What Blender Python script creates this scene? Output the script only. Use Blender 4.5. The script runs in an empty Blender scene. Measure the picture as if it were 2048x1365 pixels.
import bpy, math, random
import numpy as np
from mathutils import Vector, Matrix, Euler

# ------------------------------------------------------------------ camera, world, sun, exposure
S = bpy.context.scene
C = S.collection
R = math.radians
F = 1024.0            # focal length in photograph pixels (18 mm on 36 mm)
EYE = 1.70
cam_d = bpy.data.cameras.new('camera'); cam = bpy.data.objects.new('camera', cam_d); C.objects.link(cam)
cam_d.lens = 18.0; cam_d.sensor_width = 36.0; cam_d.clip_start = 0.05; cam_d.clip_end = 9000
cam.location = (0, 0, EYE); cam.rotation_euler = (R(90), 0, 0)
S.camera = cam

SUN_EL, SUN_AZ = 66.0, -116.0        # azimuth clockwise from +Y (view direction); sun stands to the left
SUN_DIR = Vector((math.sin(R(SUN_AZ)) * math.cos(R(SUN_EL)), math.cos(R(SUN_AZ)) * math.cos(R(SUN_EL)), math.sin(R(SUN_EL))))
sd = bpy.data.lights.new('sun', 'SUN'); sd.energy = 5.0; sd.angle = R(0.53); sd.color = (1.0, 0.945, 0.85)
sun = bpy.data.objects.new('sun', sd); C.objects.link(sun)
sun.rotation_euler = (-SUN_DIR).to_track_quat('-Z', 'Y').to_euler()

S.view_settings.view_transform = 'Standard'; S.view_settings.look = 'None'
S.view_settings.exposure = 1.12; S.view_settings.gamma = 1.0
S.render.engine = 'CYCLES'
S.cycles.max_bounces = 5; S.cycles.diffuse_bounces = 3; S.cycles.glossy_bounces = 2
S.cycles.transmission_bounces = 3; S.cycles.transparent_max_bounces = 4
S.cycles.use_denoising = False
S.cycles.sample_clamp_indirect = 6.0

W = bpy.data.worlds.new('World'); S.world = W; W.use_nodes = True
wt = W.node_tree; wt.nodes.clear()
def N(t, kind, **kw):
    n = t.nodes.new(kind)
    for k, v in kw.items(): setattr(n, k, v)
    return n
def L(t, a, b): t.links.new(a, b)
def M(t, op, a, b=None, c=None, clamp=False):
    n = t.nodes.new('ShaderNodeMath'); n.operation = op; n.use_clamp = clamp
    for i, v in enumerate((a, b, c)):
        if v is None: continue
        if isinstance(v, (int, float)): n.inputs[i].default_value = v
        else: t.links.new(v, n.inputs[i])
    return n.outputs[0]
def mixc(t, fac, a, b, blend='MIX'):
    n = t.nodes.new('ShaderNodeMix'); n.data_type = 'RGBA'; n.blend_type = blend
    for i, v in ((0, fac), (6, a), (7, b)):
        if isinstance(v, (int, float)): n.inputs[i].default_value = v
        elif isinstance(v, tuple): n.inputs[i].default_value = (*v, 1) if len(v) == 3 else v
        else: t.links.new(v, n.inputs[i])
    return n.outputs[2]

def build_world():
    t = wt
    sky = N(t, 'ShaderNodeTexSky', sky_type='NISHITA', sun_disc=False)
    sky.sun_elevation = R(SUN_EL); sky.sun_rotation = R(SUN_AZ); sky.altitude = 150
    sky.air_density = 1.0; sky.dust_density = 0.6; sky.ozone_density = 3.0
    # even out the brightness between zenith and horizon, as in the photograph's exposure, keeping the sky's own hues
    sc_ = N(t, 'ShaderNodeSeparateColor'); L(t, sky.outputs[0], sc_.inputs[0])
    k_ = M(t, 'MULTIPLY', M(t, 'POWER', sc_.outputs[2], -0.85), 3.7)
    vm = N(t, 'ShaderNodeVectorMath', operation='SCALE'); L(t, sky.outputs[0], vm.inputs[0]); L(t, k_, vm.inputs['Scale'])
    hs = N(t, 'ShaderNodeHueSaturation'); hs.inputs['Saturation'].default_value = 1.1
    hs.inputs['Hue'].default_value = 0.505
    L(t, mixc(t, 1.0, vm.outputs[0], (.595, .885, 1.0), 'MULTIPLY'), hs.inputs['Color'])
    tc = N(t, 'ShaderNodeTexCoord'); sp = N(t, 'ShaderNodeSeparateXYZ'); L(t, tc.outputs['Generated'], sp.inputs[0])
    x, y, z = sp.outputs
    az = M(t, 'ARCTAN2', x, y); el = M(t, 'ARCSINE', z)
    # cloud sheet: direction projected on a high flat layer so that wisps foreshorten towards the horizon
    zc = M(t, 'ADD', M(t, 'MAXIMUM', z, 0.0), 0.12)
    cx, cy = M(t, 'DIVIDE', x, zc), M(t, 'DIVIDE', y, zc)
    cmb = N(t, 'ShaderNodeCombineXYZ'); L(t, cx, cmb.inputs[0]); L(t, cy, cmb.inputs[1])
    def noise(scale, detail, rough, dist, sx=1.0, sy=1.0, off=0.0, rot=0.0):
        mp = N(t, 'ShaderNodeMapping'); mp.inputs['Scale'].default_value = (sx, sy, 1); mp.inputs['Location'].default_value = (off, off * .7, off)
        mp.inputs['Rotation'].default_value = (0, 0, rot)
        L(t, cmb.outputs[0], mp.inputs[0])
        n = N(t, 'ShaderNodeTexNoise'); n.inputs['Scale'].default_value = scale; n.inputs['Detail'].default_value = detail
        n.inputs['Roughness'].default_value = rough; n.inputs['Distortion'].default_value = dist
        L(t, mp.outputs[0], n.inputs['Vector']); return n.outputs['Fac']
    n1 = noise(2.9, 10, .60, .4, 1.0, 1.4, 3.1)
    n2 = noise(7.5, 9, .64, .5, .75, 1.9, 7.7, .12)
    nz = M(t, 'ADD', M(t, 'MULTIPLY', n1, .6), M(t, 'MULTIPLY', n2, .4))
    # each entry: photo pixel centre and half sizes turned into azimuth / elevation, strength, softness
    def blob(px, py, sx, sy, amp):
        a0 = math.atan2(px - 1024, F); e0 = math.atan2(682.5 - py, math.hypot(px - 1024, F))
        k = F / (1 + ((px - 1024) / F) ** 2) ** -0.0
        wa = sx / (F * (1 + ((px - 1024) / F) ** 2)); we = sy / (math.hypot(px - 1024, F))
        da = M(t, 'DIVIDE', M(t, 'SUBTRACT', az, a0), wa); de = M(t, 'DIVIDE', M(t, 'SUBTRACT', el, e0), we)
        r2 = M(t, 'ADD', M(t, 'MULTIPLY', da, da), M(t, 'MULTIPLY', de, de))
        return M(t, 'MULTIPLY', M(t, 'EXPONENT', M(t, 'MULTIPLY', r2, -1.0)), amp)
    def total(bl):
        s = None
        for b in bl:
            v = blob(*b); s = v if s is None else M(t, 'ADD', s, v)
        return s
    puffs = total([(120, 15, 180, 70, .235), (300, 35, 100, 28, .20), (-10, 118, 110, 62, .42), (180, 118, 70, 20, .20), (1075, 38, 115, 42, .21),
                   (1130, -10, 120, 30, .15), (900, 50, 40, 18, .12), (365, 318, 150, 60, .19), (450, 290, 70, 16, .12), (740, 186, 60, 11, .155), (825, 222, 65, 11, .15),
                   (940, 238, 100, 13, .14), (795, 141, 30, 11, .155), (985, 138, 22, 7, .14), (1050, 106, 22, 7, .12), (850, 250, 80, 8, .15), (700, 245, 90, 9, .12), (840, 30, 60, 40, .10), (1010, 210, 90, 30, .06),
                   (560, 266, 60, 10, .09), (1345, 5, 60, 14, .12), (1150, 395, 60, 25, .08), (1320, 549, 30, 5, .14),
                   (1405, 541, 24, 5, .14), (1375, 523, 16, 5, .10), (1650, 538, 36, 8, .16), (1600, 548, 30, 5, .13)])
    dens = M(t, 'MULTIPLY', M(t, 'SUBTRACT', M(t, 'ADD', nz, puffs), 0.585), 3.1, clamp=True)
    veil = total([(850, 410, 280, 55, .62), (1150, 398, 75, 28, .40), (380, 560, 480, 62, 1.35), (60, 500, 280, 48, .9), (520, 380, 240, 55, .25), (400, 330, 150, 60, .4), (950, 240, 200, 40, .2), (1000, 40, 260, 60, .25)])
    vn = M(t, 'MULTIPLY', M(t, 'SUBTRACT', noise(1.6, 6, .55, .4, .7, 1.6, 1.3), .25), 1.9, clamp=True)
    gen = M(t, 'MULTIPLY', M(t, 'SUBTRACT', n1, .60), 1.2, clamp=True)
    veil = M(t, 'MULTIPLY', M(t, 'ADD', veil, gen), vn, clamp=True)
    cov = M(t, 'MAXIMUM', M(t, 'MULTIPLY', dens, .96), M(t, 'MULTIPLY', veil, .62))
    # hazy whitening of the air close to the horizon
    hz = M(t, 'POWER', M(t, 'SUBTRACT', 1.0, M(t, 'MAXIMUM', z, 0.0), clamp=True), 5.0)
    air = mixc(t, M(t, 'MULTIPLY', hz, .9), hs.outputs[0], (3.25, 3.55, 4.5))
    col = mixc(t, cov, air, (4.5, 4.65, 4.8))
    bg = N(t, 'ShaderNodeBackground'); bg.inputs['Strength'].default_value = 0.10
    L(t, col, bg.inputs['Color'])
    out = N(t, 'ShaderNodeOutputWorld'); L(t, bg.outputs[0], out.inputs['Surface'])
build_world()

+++

* AIM
Extract from the material all lines containing the string "scene".

* RESPONSE FOR THIS EXERCISE
What Blender Python script creates this scene? Output the script only. Use Blender 4.5. The script runs in an empty Blender scene. Measure the picture as if it were 2048x1365 pixels.
S = bpy.context.scene